Phnom Penh: scontata la vittoria di Hun Sen, si attende la transizione al figlio
Non sono ancora stati diffusi i dati sul numero di seggi conquistati dal Partito popolare cambogiano, ma è probabile che l'intera Assemblea nazionale resterà in mano del governo. Ci si aspetta l'annnuncio del passaggio di potere a Hun Manet, 45enne comandante dell'esercito (che ha studiato in Occidente)
Phnom Penh (AsiaNews) – La vittoria del Partito del popolo cambogiano alle elezioni di ieri per il rinnovo dell’Assemblea nazionale era un risultato scontato: le dichiarazioni del primo ministro Hun Sen non lasciano dubbi, anche se non sono ancora stati diffusi dati oltre quello dell’affluenza, che è stata dell’84%. Il premier ha poi sottolineato che c’è comunque stata qualche forma di dissenso, dichiarando che chi ha annullato le schede elettorali sarà individuato e perseguito.
Nei mesi scorsi Hun Sen ha bandito il principale partito dell’opposizione ed eliminato qualunque forma di critica nei confronti del governo, che dalle precedenti elezioni controlla tutti i 125 seggi dell’Assemblea. Difficile ora immaginare una prospettiva diversa: a questo punto si attendono notizie sul futuro del premier, giovane attivista sotto i Khmer rossi, nel 1975 ministro degli Esteri nel governo installato dai vietnamiti - che avevano costretto alla clandestinità i responsabili del genocidio cambogiano -, infine il più giovane capo di governo al mondo quando nel 1985 arrivò per la prima volta al potere per non lasciarlo più.

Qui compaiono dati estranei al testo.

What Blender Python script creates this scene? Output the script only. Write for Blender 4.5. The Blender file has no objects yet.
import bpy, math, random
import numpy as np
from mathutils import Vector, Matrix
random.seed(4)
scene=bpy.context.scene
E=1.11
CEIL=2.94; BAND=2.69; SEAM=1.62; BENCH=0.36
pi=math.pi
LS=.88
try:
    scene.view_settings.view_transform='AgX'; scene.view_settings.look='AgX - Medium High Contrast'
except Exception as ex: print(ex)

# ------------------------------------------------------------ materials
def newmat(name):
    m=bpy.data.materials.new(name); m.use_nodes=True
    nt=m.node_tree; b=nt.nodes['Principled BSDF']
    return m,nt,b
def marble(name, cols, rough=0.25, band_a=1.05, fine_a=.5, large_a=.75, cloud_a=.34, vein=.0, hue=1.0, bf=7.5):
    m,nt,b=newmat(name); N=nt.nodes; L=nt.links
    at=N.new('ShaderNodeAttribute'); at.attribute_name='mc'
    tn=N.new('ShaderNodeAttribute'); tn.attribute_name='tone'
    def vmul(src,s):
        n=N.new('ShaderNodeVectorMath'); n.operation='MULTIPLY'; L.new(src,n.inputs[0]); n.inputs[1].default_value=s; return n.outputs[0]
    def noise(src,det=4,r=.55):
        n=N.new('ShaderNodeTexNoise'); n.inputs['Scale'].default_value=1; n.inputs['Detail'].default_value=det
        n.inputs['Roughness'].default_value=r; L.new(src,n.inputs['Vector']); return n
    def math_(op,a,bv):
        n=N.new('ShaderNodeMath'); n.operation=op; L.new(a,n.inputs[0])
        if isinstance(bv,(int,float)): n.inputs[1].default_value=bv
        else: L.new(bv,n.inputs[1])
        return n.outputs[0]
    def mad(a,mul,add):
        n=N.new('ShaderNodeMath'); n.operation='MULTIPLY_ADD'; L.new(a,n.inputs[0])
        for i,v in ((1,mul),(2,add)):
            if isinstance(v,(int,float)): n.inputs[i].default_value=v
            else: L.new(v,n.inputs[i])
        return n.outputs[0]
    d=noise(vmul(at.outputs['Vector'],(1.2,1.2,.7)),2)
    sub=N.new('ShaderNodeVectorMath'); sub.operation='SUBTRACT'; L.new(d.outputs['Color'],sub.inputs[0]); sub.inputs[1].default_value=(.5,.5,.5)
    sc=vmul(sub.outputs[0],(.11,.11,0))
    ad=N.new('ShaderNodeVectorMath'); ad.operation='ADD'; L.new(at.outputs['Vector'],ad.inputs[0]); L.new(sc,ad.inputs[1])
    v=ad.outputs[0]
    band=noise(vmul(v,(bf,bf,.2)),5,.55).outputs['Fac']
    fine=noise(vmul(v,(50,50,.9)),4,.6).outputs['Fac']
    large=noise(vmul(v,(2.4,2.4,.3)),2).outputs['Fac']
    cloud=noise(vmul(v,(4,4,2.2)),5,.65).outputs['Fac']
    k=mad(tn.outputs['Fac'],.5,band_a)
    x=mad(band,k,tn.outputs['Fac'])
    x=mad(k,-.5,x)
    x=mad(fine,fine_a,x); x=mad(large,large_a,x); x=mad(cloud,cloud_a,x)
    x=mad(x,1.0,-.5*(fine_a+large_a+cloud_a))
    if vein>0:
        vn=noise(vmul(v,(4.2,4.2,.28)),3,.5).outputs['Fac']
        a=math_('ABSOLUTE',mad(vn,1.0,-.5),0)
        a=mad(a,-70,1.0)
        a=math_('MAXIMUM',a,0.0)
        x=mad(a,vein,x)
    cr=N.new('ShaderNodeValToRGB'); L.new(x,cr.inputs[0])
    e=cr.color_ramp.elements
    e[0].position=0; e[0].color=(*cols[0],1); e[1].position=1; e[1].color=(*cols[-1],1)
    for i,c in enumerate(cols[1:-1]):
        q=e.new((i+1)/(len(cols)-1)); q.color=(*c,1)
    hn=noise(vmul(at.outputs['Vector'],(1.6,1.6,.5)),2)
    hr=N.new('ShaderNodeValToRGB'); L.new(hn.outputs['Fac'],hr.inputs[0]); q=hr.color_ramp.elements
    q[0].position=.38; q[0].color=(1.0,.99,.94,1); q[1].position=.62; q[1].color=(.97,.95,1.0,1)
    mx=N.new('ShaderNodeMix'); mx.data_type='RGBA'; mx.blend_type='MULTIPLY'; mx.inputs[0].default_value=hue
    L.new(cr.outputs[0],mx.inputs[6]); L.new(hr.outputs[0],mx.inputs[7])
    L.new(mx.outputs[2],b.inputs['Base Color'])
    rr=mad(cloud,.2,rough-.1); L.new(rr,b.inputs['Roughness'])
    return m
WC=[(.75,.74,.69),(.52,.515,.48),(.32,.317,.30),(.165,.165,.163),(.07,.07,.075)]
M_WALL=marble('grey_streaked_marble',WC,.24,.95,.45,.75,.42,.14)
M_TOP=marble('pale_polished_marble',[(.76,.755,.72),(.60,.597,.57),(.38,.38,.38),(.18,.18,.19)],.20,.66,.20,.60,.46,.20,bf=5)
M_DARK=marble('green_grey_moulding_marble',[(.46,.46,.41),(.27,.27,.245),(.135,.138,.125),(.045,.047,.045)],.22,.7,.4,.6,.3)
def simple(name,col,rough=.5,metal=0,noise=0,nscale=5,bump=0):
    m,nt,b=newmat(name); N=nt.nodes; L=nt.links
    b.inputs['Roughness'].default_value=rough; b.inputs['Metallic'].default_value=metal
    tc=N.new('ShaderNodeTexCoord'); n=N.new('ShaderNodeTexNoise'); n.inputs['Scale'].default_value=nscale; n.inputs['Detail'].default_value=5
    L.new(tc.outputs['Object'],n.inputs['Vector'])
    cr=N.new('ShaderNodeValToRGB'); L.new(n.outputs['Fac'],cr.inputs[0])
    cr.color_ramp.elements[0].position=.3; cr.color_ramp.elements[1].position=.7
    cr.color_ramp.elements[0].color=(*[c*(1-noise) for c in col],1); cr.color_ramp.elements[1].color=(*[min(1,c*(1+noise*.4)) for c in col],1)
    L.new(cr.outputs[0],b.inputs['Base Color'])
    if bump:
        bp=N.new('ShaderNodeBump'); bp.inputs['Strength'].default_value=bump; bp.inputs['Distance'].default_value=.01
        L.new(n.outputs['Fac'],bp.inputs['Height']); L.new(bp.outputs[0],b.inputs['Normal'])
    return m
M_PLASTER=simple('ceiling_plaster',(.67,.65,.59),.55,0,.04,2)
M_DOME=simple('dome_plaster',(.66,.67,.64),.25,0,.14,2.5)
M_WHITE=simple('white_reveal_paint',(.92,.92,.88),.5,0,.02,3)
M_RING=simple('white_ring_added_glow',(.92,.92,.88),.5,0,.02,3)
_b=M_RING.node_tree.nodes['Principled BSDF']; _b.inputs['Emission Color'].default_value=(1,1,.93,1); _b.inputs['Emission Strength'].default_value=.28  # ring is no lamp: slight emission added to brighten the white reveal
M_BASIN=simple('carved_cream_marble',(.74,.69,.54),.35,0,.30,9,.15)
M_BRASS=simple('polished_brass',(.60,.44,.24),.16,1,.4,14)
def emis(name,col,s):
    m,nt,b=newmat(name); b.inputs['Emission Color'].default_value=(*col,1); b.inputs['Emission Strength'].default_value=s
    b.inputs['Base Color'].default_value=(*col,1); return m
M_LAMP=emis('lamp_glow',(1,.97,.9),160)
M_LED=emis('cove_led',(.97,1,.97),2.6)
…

L’attesa si concentra sulla transizione che il premier 70enne ha prospettato, a tre giorni dal voto, a favore del figlio maggiore, Hun Manet. Il 45enne comandante dell’esercito e dei servizi antiterrorismo (studi economici negli Usa e nel Regno Unito, diplomato all’accademia militare di West Point) ha sicuramente ottenuto un seggio e potrebbe ricevere una maggiore accoglienza all’estero se, una volta inaugurata la nuova Assemblea, il padre dovesse indicarlo ufficialmente come successore e annunciarne la candidatura alla guida del nuovo governo. Sarebbe sicuramente un segnale positivo in vista di un miglioramento dei rapporti con l’Occidente, e in particolare con Washington, che non nasconde il proprio disagio per la convergenza tra Phnom Penh e Pechino e che segue con attenzione i lavori per l’ampliamento della base navale di Ream perché aprirebbe alla Marina militare cinese l’accesso al Golfo di Thailandia.
Negli anni Hun Sen ha avuto modo di costruire un sistema di controllo basato da una parte sulla fedeltà alla sua persona e dall’altra sulla repressione capillare delle parti politiche e sociali critiche verso la gestione autoritaria, rendendo il suo Partito del popolo cambogiano un protagonista senza alternative. Le critiche internazionali verso il suo regime sono state costanti ma le sanzioni sono sempre state evitate grazie alla protezione cinese, che del piccolo Paese del sud-est asiatico ha fatto così non solo un alleato ma anche un’area franca dell’illegalità transnazionale, a partire dallo sfruttamento degli esseri umani alla criminalità informatica.
Il relativo benessere è stato acquisito svendendo interessi e risorse naturali ai fedelissimi di Hun Sen e ai Paesi stranieri ma è oggi uno dei peggio distribuiti in Asia a causa della sopravvivenza di grandi sacche di povertà delle ampie violazioni dei diritti.